■ WRITTEN TASK: From the listing below, pick out each line with the word "scene".

■ RECORDS SUPPLIED:
..............................
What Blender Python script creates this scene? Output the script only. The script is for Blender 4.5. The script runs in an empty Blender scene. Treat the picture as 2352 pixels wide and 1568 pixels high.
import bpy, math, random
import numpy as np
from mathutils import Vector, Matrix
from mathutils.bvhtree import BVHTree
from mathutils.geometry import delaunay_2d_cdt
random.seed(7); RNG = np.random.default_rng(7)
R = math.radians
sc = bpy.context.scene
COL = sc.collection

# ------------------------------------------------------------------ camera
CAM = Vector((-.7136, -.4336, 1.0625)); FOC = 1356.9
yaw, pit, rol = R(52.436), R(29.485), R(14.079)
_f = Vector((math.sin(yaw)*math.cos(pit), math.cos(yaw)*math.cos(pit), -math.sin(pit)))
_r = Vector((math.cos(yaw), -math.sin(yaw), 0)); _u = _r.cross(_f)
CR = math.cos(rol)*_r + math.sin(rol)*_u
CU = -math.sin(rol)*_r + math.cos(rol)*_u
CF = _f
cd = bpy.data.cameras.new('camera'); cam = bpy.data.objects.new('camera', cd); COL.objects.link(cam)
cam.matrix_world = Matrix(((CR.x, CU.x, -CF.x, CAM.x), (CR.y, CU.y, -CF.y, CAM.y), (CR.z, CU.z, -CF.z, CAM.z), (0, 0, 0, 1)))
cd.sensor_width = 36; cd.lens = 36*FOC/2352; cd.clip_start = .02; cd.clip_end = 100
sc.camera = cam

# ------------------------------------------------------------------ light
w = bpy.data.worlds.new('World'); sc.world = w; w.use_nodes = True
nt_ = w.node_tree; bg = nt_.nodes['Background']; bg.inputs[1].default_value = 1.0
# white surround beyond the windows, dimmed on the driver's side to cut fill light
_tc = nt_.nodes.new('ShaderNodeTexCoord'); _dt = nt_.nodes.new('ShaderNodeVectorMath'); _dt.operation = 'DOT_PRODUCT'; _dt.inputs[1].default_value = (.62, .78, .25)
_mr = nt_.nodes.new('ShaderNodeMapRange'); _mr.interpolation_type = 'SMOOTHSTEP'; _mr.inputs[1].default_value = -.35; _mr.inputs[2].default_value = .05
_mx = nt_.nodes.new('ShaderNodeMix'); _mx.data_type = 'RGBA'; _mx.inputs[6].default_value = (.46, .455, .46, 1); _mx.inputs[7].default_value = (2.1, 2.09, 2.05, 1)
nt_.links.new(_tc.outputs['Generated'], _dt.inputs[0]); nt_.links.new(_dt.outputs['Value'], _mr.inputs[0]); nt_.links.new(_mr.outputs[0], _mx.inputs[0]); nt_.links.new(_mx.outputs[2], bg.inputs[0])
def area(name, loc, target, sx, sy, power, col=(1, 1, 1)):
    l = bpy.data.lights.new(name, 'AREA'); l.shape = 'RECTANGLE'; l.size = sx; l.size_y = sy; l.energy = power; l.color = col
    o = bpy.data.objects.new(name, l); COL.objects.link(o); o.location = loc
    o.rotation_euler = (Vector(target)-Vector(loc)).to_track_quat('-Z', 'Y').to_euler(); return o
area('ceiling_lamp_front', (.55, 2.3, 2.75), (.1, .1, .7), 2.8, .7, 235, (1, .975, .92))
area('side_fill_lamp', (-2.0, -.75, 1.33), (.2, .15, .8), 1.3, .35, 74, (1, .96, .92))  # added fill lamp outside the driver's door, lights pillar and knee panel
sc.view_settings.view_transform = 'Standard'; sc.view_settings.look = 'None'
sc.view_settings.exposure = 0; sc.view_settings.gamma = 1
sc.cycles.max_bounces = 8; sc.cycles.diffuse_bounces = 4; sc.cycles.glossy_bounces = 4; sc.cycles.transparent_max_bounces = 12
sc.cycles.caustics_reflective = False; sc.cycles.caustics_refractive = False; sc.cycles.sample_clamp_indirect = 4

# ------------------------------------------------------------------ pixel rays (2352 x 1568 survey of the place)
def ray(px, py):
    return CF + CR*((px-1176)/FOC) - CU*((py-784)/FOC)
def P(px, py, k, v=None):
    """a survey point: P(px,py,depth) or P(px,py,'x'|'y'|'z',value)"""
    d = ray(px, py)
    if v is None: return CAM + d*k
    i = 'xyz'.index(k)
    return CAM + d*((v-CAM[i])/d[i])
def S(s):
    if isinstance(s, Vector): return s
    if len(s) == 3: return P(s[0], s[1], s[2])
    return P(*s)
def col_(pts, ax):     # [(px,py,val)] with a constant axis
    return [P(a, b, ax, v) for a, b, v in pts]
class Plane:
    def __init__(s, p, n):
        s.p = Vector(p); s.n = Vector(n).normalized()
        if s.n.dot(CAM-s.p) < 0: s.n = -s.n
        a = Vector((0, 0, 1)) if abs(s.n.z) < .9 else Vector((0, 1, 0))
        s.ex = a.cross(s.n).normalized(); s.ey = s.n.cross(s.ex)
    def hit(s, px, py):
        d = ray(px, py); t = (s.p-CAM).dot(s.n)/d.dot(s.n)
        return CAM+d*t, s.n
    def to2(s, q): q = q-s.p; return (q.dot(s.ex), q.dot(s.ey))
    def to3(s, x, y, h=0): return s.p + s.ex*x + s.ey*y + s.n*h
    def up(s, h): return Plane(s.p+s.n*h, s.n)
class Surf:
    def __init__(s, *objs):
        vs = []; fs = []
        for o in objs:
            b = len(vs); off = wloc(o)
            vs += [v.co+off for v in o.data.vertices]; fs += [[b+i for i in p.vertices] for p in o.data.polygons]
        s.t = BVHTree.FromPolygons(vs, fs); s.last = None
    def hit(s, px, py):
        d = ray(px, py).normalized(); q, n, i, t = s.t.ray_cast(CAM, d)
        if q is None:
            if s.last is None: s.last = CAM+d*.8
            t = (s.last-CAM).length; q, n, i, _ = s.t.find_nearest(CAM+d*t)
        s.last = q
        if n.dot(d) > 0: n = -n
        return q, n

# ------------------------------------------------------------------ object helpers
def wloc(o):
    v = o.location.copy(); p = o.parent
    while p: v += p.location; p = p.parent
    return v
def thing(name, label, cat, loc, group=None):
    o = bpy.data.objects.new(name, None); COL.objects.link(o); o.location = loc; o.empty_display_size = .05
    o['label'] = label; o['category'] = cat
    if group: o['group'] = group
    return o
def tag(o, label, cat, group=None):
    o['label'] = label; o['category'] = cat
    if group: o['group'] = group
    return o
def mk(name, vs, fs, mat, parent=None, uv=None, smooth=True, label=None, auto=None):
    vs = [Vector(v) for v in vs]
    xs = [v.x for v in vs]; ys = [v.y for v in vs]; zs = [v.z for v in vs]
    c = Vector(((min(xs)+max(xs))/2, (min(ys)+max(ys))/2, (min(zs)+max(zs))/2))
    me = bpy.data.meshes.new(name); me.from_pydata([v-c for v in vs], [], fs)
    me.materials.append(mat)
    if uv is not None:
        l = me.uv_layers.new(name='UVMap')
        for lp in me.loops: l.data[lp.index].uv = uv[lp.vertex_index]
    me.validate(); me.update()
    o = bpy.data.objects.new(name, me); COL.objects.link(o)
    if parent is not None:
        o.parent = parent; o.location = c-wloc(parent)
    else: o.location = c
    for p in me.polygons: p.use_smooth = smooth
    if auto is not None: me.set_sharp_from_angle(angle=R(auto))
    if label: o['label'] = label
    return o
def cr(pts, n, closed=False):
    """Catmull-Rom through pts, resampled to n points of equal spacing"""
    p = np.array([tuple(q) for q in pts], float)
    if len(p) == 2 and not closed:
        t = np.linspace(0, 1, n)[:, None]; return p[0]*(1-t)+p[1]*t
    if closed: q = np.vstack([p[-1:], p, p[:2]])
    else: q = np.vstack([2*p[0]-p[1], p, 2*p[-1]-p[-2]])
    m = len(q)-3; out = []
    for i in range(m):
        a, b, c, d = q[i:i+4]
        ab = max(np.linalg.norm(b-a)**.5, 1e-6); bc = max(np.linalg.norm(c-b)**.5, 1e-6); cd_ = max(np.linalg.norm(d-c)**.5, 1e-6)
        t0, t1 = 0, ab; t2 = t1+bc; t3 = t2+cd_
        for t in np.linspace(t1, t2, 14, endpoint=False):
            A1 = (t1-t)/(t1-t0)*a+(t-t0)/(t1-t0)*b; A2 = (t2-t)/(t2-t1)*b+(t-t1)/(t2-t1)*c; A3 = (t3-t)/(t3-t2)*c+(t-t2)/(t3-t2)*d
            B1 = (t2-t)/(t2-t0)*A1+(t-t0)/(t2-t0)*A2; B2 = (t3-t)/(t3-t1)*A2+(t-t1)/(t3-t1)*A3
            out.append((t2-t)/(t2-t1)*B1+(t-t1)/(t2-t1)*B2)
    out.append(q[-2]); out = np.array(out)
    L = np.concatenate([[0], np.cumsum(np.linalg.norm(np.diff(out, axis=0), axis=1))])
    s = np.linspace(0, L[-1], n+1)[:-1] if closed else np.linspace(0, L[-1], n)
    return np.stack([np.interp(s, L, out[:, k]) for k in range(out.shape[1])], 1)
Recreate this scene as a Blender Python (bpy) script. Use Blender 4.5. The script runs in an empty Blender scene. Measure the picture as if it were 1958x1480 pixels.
..............................
■ WRITTEN REPLY:
What Blender Python script creates this scene? Output the script only. The script is for Blender 4.5. The script runs in an empty Blender scene. Treat the picture as 2352 pixels wide and 1568 pixels high.
sc = bpy.context.scene
Recreate this scene as a Blender Python (bpy) script. Use Blender 4.5. The script runs in an empty Blender scene. Measure the picture as if it were 1958x1480 pixels.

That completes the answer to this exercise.